**Set exercise**
The records follow. Print, word for word, the first line through the "random.seed(7); rng = np.random.default_rng(11)" line.

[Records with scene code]
-- start --

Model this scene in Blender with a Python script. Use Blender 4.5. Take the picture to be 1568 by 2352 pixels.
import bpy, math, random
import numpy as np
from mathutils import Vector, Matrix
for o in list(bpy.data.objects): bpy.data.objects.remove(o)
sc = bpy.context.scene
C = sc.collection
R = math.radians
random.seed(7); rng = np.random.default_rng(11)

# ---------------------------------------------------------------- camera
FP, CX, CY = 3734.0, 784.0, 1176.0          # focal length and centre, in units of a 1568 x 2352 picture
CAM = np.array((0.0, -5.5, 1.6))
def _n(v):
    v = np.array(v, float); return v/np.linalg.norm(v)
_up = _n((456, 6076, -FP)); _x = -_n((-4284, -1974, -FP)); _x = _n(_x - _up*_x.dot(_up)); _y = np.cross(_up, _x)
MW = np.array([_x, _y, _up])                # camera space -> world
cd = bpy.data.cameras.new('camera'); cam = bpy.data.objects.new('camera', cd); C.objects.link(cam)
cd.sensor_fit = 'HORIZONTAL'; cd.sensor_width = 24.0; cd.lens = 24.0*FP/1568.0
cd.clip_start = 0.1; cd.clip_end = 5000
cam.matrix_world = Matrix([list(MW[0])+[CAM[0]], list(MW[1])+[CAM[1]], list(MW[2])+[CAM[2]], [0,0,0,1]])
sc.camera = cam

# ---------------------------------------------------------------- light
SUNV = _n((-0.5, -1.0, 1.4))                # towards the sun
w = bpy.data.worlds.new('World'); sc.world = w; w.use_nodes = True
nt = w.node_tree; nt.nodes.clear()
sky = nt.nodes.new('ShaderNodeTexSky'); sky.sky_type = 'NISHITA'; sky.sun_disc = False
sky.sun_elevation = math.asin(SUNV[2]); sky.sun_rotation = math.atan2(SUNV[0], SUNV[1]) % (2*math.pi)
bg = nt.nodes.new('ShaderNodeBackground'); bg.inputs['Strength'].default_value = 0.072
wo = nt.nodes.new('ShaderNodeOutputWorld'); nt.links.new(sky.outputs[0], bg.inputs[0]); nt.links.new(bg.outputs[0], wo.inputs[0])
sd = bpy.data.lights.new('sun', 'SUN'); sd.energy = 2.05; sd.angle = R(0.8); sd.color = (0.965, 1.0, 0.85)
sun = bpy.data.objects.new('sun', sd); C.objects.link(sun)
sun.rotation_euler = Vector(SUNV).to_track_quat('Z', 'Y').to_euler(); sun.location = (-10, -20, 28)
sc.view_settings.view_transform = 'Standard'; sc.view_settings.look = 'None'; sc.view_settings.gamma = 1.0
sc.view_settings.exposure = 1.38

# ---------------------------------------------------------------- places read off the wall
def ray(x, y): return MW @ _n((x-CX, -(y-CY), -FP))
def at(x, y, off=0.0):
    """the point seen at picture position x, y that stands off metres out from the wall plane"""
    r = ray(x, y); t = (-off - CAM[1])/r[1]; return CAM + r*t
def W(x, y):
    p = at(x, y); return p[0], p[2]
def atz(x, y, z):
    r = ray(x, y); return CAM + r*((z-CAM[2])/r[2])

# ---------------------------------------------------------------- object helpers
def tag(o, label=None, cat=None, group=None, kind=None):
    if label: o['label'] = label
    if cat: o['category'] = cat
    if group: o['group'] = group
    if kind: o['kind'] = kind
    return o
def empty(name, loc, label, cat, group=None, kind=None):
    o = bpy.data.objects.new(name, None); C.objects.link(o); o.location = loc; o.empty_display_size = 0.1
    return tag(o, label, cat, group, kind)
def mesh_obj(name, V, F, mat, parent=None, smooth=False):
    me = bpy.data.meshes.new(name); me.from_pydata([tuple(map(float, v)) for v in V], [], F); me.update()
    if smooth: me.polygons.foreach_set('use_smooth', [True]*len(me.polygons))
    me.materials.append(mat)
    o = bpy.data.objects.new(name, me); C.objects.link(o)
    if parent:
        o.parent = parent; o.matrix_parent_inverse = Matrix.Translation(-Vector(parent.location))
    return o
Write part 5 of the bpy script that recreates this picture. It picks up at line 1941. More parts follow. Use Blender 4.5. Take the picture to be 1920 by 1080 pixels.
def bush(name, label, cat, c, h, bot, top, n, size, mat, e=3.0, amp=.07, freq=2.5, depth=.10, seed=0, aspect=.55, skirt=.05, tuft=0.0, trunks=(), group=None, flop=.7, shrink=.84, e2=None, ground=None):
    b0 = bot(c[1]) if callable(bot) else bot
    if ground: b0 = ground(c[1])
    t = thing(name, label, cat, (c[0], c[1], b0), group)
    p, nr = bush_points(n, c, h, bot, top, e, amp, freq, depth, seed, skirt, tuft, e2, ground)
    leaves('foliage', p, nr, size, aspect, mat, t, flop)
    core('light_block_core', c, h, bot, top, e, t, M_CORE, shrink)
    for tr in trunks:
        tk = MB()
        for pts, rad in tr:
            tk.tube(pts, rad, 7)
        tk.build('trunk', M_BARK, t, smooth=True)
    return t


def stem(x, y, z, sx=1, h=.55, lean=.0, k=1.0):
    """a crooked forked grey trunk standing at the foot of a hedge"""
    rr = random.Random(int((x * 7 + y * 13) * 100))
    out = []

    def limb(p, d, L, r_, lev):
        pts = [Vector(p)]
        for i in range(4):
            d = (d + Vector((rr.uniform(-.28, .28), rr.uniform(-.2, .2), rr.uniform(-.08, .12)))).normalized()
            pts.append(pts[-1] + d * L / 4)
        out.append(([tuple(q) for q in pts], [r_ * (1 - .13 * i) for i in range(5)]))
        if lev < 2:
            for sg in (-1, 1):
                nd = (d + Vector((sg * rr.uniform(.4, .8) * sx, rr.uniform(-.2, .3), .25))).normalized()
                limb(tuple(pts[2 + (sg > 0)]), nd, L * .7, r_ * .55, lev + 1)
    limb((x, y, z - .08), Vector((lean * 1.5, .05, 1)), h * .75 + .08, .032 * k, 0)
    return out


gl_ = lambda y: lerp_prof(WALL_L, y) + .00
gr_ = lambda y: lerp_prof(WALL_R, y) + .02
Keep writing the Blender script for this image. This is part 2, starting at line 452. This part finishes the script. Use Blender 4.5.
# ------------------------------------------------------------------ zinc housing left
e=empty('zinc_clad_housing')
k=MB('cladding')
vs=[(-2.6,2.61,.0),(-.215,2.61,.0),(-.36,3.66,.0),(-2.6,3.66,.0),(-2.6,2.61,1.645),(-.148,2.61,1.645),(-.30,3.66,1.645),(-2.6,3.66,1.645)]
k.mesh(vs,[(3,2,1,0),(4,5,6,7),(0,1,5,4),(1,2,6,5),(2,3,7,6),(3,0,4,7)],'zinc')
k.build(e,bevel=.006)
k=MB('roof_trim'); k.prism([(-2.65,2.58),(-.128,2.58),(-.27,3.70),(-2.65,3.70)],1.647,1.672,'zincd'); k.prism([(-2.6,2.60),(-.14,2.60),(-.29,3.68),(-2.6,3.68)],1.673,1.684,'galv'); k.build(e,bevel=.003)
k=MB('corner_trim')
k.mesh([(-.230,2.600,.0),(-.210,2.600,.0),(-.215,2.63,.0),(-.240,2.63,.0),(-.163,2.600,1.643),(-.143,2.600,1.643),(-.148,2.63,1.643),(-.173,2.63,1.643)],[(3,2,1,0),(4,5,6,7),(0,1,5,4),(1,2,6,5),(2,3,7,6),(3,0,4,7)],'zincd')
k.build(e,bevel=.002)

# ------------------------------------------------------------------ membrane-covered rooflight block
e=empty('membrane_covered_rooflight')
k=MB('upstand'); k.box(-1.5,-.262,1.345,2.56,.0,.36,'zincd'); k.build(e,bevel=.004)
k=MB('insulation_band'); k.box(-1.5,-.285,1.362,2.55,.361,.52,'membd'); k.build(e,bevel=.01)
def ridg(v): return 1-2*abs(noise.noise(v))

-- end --

**Response below**
Model this scene in Blender with a Python script. Use Blender 4.5. Take the picture to be 1568 by 2352 pixels.
import bpy, math, random
import numpy as np
from mathutils import Vector, Matrix
for o in list(bpy.data.objects): bpy.data.objects.remove(o)
sc = bpy.context.scene
C = sc.collection
R = math.radians
random.seed(7); rng = np.random.default_rng(11)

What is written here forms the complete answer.